* _PROBLEM TO SOLVE_
What is the count of lines in the listing below that hold the string "from"? Reply with that number alone.

* _INFORMATION SHOWN_

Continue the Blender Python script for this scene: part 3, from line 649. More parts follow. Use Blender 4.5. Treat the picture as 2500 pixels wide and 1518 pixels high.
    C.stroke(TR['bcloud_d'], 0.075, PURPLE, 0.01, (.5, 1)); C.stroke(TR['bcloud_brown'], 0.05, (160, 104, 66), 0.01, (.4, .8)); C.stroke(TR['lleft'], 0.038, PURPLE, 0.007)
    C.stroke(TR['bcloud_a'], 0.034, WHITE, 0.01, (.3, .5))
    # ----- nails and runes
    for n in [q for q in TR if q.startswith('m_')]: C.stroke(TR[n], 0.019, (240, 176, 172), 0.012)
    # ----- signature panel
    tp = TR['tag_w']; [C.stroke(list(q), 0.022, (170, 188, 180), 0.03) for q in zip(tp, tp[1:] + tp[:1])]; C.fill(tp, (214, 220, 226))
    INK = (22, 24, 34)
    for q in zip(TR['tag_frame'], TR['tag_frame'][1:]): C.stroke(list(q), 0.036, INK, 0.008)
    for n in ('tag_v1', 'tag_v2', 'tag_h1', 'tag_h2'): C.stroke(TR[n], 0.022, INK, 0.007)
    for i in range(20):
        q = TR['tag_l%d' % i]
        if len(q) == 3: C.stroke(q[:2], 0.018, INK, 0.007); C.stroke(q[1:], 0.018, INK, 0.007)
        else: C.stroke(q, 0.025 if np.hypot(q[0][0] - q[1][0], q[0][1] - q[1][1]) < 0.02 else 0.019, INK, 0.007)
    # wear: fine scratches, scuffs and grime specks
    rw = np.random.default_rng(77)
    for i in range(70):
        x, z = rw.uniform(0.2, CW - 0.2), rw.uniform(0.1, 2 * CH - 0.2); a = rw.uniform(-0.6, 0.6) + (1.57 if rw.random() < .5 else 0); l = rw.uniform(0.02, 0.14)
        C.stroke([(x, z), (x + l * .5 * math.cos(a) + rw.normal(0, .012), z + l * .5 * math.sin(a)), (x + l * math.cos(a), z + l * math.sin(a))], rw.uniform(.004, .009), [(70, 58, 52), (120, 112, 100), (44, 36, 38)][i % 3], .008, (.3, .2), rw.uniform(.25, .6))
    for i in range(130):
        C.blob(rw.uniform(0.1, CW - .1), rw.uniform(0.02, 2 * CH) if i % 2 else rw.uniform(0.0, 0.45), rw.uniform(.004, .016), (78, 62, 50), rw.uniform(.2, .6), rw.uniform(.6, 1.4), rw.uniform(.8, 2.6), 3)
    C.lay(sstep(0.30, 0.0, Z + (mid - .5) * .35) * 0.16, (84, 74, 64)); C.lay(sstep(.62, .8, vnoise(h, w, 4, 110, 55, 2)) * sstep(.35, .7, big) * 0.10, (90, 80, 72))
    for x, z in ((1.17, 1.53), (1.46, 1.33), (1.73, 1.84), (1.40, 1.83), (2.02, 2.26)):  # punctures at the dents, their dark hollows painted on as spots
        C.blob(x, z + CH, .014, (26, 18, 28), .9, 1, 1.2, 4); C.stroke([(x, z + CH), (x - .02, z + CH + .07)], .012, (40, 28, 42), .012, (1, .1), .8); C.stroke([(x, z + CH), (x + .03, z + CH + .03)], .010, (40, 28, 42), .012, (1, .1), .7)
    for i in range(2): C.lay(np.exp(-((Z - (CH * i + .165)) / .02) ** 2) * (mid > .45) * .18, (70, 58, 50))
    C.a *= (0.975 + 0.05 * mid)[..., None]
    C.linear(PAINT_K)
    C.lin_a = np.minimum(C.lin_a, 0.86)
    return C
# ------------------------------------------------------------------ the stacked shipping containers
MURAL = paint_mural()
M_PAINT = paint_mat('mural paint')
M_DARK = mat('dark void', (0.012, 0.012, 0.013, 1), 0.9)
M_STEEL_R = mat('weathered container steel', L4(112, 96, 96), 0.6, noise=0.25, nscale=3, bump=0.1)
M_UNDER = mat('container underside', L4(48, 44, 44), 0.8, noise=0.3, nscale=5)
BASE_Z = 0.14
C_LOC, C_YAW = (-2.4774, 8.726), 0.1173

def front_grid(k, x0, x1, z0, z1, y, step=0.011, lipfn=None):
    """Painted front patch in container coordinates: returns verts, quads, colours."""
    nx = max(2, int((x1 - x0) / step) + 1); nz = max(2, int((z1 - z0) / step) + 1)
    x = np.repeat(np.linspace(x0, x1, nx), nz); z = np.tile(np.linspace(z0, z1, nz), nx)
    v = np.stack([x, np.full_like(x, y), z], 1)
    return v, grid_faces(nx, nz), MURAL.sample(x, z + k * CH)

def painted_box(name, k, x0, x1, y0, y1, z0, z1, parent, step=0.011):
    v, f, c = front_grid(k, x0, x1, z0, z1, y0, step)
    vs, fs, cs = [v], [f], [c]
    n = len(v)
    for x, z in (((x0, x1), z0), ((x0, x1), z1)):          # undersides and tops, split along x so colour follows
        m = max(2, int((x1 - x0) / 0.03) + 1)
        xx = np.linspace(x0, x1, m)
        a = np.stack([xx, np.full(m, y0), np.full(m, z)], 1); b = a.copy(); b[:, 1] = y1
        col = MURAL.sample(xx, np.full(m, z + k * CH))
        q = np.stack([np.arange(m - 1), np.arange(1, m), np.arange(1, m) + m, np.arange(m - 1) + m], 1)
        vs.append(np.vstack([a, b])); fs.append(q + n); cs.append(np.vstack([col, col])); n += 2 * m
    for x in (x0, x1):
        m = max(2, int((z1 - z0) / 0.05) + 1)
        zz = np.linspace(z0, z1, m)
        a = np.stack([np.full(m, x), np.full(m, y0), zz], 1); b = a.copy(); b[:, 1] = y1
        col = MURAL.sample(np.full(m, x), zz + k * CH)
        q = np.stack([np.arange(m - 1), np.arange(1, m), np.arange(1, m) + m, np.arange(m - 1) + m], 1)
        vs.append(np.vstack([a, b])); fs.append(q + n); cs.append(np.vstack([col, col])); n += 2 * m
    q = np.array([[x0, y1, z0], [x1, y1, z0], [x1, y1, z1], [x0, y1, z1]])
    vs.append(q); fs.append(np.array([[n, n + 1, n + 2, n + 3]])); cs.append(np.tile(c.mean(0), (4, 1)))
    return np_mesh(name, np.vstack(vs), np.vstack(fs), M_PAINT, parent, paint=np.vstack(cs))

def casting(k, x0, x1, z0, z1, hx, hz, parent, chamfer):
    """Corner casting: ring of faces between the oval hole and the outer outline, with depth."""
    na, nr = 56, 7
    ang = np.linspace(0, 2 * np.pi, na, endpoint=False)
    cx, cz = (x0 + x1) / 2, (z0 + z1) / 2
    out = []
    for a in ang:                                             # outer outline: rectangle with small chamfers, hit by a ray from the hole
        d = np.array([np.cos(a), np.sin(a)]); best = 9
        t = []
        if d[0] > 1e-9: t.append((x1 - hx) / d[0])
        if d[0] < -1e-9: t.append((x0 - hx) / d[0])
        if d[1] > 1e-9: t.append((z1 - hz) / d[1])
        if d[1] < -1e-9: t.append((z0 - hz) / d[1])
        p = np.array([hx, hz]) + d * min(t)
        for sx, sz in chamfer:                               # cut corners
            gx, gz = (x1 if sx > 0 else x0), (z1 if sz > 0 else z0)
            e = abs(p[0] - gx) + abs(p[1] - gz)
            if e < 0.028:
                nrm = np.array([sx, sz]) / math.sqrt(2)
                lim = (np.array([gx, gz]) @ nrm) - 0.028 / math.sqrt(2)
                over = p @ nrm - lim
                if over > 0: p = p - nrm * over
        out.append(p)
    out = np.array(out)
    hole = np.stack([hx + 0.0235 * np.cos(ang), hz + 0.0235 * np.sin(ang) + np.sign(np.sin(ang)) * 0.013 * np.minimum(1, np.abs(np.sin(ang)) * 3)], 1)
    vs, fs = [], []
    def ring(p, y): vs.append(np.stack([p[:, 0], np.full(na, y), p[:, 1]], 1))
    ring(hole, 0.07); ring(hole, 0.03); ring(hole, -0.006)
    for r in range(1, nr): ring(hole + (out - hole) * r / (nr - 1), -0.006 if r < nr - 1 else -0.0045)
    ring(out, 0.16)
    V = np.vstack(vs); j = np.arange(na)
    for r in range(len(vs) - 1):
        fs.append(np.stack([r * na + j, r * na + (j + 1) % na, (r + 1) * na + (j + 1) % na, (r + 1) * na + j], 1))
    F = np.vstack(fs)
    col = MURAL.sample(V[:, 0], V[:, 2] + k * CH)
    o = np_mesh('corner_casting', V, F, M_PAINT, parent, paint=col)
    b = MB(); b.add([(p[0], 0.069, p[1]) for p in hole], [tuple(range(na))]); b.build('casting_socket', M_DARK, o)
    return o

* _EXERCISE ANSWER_
2